Three questions remain today: Why didn't Saddam Hussein admit that he did not have these weapons and prevent the war? Why didn't the U.S. intelligence apparatus know Saddam had no such weapons? And was the claim of their existence meant to cover up what could be perceived as an ideological war, or a "settling of accounts" after the First Gulf War in 1990-91 ?

The truth is that Saddam always denied having a plan to develop weapons of mass destruction, but no one believed him. The construction of the nuclear reactor destroyed by Israel in 1981, the use of chemical weapons against the Kurds in 1988 and documents discovered by one of Saddam's sons-in-law, who fled to Jordan in 1995, all pointed to the existence of chemical weapons and perhaps an intention to develop other unconventional weapons as well, but there was no proof of this after 1990. The game of hide-and-seek that Saddam played with UN inspectors, and America's total lack of faith in Hans Blix - head of the International Atomic Energy Commission and the UN Monitoring, Verification and Inspection Commission team - eventually led to a complete rejection of Saddam's claim.

The most disturbing question is why American intelligence did not know the true story. Perhaps the most fascinating material on this subject is the report prepared by the Bush-appointed Commission on the Intelligence Capabilities of the U.S. Regarding Weapons of Mass Destruction, chaired by Senator Charles Robb and Judge Lawrence Silverman. The panel concluded that the Iraq weapons debacle constituted the most destructive affair in contemporary U.S. history. Its 620-page report is filled with details of faulty work methods, insufficient preliminary inquiries by analysts and dependence on dubious sources.

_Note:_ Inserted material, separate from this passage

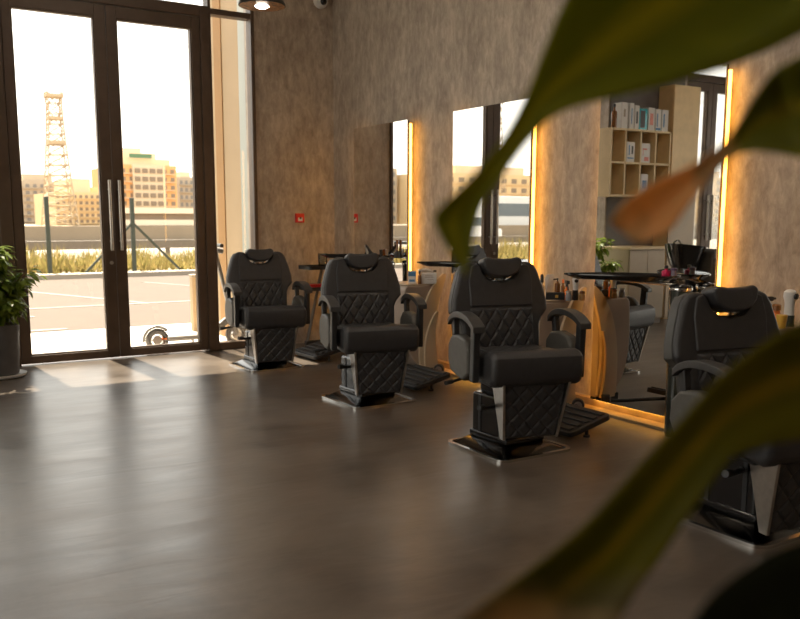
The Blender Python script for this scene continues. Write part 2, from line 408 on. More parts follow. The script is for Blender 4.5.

In this and other reports ordered by Congress, as well as in many books written subsequently, one finds abundant proof of negligence, unwarranted euphoria and an inability to question certain entrenched beliefs. Was it Bush's aspiration to oust Saddam Hussein that drove the intelligence branches to take his side, instead of deciding based on their own information?

Perhaps we will have to wait for the White House archives to be opened in the future to understand how diplomatic, military and intelligence disasters like this can be cooked up.